Darbe süreci, o çok solcularca meşru bir zemin kazanmıştır.
Attila İlhan’ın ağzından döküldüğü biçimiyle bu sol,
“ulan Ankara ben senin oğlun değil miyim?”[5] diye serzenişte bulunup durur,
arada mızmızlanıp sosyalistmiş gibi yapar, bu, babasını kızdırmak, bir yanıyla,
ilgi, şefkat görmek isteyen çocuğa has bir tavırdır. O “hergele”nin adamdan
sayılma arzusu, devrimci bir anlama sahip değil.
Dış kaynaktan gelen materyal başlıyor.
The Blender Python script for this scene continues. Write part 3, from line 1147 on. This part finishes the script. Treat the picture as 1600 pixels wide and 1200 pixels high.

Batı’daki İslam düşmanı liberallerin uydurdukları
“İslamî faşizm” terimini buraya tercüme etmelerinin sebebi burada. Hatta “AKP
mafyadır” lafı bile Bill Maher çevirisinden alınmış gibi. Maher, “İslam mafya
gibi hareket eden tek dindir” diyor.[6]
Böylelikle orta sınıflara yönelik korkuların
kaynatıldığı kazana kepçe sallayabileceklerini düşünüyorlar. Ama döne dolaşa
devletin ve iktidarın yeniden tesis ve teşkil edildiği momente figüran
oluyorlar. O süreci perçinliyorlar. İngiliz tüccarın yanına ilişiyorlar, onun
korkularına tercüman oluyorlar, İngiliz tüccarın “yaş tahtaya
basmayacağını" kendi ticari faaliyetlerinden biliyorlar, bu faaliyetleri
devrimcilik olarak yutturmaya çalışıyorlar.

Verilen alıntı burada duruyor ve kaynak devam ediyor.